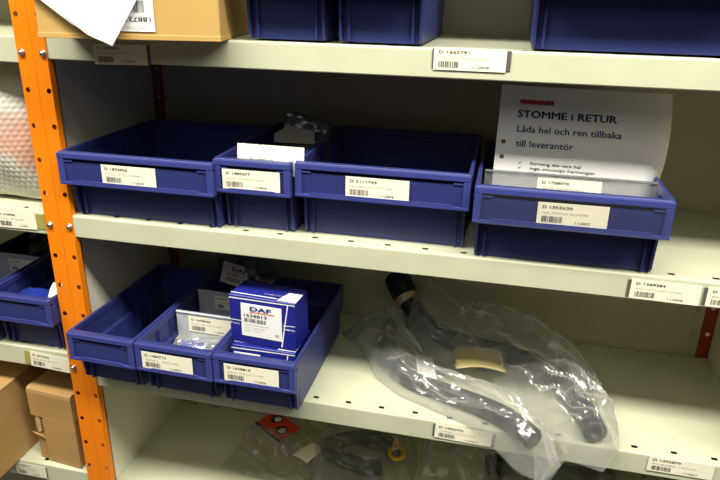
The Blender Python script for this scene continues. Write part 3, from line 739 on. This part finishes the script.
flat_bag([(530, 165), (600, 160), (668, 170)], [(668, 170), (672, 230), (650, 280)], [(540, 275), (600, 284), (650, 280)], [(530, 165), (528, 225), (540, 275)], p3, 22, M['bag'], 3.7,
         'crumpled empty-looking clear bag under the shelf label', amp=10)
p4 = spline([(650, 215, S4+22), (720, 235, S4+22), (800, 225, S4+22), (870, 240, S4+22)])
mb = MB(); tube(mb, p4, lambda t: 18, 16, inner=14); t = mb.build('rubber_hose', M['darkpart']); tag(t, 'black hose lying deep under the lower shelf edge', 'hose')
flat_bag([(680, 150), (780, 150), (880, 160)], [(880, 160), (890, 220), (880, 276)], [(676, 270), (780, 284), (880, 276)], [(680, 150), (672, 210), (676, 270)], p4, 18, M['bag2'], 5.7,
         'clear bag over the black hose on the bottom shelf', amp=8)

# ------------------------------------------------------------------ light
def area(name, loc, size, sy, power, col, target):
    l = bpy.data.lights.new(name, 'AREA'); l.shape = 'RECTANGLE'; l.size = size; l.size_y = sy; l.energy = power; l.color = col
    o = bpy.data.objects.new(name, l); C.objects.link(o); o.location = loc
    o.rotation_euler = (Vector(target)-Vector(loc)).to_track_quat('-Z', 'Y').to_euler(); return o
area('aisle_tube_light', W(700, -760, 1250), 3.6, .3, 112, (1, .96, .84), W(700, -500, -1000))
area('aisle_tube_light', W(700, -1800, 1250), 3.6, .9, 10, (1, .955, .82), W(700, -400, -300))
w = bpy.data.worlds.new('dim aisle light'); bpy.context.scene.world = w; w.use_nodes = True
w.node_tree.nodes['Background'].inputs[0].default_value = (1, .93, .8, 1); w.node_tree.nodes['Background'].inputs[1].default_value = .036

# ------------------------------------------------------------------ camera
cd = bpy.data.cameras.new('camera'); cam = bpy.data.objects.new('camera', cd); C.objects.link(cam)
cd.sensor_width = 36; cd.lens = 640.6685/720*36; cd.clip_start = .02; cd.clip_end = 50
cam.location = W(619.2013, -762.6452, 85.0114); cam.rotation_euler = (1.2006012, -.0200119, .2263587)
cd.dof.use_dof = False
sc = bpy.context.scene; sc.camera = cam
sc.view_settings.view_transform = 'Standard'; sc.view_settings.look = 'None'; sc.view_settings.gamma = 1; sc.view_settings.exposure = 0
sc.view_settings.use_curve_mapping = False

++++++++++++++++++++

- _SET PROBLEM_
Exclude the images, then output the data above word for word.

- _RESULT BELOW_
The Blender Python script for this scene continues. Write part 3, from line 739 on. This part finishes the script.
flat_bag([(530, 165), (600, 160), (668, 170)], [(668, 170), (672, 230), (650, 280)], [(540, 275), (600, 284), (650, 280)], [(530, 165), (528, 225), (540, 275)], p3, 22, M['bag'], 3.7,
         'crumpled empty-looking clear bag under the shelf label', amp=10)
p4 = spline([(650, 215, S4+22), (720, 235, S4+22), (800, 225, S4+22), (870, 240, S4+22)])
mb = MB(); tube(mb, p4, lambda t: 18, 16, inner=14); t = mb.build('rubber_hose', M['darkpart']); tag(t, 'black hose lying deep under the lower shelf edge', 'hose')
flat_bag([(680, 150), (780, 150), (880, 160)], [(880, 160), (890, 220), (880, 276)], [(676, 270), (780, 284), (880, 276)], [(680, 150), (672, 210), (676, 270)], p4, 18, M['bag2'], 5.7,
         'clear bag over the black hose on the bottom shelf', amp=8)

# ------------------------------------------------------------------ light
def area(name, loc, size, sy, power, col, target):
    l = bpy.data.lights.new(name, 'AREA'); l.shape = 'RECTANGLE'; l.size = size; l.size_y = sy; l.energy = power; l.color = col
    o = bpy.data.objects.new(name, l); C.objects.link(o); o.location = loc
    o.rotation_euler = (Vector(target)-Vector(loc)).to_track_quat('-Z', 'Y').to_euler(); return o
area('aisle_tube_light', W(700, -760, 1250), 3.6, .3, 112, (1, .96, .84), W(700, -500, -1000))
area('aisle_tube_light', W(700, -1800, 1250), 3.6, .9, 10, (1, .955, .82), W(700, -400, -300))
w = bpy.data.worlds.new('dim aisle light'); bpy.context.scene.world = w; w.use_nodes = True
w.node_tree.nodes['Background'].inputs[0].default_value = (1, .93, .8, 1); w.node_tree.nodes['Background'].inputs[1].default_value = .036

# ------------------------------------------------------------------ camera
cd = bpy.data.cameras.new('camera'); cam = bpy.data.objects.new('camera', cd); C.objects.link(cam)
cd.sensor_width = 36; cd.lens = 640.6685/720*36; cd.clip_start = .02; cd.clip_end = 50
cam.location = W(619.2013, -762.6452, 85.0114); cam.rotation_euler = (1.2006012, -.0200119, .2263587)
cd.dof.use_dof = False
sc = bpy.context.scene; sc.camera = cam
sc.view_settings.view_transform = 'Standard'; sc.view_settings.look = 'None'; sc.view_settings.gamma = 1; sc.view_settings.exposure = 0
sc.view_settings.use_curve_mapping = False